Bhubaneswar, Jan. 16: Birds from foreign shores have found a new address here.

Ekamrakanan Lake inside the Regional Plant Resource Centre (RPRC) is playing host to migratory birds. They can also be seen taking shelter at the nearby Kuasara water-harvesting structure.

Both water bodies are part of the Chandaka-Dampara Wildlife Sanctuary.

The lake has become a centre of attraction for city dwellers.

To begin with, Ekamrakanan lake was a small water body, but with the formation of RPRC, the authorities expanded its area and it has since been attracting birds. Birds such as teals, gadwals, pintails, common pochard, common sandpiper and little stint have been sighted at the lake this winter. Rare birds such as pheasant-tailed jacana and common migratory birds such as river tern have also been seen.

A senior official of the sanctuary said: “Every year, migratory birds come to the lake and we see 30 to 35 species. However, the lesser whistling teal (also known as whistling duck) is the dominant species. In all, there are 5,000 birds at Ekamrakanan lake. We are counting them as part of our annual waterfowl census and the report will be published soon.”
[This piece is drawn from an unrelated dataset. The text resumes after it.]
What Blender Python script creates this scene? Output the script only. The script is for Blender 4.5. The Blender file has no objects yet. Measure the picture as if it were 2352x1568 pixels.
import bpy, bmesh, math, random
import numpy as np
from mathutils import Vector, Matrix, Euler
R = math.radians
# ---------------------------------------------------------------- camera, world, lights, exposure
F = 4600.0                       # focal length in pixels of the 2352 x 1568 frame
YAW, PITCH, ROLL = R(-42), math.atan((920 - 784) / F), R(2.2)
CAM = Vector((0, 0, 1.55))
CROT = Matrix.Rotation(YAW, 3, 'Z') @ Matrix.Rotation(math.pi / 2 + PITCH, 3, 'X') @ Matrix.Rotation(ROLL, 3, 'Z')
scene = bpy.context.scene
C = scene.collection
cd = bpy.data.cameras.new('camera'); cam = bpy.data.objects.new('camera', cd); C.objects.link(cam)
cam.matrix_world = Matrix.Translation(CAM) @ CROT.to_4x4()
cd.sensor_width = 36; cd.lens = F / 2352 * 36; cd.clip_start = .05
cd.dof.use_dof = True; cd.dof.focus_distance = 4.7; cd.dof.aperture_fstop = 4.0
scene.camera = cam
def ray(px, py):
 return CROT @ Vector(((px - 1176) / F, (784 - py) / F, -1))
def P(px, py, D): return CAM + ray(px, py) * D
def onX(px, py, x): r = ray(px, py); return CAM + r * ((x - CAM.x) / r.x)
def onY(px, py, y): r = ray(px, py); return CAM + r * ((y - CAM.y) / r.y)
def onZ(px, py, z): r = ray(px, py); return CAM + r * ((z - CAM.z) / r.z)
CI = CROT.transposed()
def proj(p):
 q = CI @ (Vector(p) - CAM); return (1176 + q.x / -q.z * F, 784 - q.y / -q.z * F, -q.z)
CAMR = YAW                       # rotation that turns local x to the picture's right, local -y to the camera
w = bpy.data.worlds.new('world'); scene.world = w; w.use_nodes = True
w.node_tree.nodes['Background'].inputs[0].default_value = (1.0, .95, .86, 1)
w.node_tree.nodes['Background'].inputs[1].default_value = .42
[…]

Sources said that in 2010, a record 14,293 migratory birds were sighted at Ekamrakanan. But the entire Chandaka-Dampara Wildlife Sanctuary counts around 35,000 water birds in a year.

Several areas inside the sanctuary, such as Mahanadi, Jaria, Charigharia, Kusapangi, Kujimahal, Kumarkhunti, Jhumka, Deras, Guptapada, Kajalaganda, Langudi and Madua have reported sightings of winter birds.

Divisional forest officer of Chandaka-Dampara Wildlife Sanctuary Sibaram Mohapatra said: “The waterfowl census will be ready shortly. Once that is done we will be sure about the actual number of birds.”

Ornithologist and honorary wildlife warden of Puri district Gauhar Abedin said: “Birds at Ekamrakanan come from the same groups which head towards Chilika during their migration from the northern hemisphere. They start coming around the last week of October and stay till the last week of February at Chilika and the same trend is seen here.”